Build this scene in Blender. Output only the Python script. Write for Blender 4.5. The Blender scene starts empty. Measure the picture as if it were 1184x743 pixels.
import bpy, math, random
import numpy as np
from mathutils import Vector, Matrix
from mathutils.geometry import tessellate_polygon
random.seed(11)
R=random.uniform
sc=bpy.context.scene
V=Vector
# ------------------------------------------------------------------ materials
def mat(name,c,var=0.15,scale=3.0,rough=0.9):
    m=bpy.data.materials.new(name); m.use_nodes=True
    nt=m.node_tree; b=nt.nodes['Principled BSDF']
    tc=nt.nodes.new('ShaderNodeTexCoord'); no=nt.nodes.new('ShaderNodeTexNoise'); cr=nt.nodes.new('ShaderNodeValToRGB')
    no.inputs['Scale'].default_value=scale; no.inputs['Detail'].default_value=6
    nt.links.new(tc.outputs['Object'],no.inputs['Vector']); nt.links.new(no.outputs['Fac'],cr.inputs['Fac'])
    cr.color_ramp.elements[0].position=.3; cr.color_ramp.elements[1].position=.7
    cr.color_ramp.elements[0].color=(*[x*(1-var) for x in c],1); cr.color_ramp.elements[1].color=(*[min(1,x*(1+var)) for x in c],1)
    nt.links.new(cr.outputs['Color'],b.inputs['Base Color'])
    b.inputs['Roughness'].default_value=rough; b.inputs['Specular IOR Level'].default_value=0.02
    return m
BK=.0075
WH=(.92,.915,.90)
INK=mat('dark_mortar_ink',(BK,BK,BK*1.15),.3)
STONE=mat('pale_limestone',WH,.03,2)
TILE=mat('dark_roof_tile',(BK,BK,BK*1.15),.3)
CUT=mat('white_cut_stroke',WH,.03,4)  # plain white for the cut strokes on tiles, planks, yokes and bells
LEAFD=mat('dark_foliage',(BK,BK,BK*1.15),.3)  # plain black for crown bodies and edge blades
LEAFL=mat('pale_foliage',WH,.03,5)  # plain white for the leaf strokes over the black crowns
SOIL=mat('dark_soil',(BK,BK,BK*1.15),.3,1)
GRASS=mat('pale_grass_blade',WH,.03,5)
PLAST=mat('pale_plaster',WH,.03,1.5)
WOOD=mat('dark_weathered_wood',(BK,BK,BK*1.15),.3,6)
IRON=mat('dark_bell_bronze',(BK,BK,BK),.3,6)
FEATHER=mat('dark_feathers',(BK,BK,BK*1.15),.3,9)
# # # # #
_Given instruction_: Copy out all lines where the word "scene" appears.

_Task solution_:
Build this scene in Blender. Output only the Python script. Write for Blender 4.5. The Blender scene starts empty. Measure the picture as if it were 1184x743 pixels.
sc=bpy.context.scene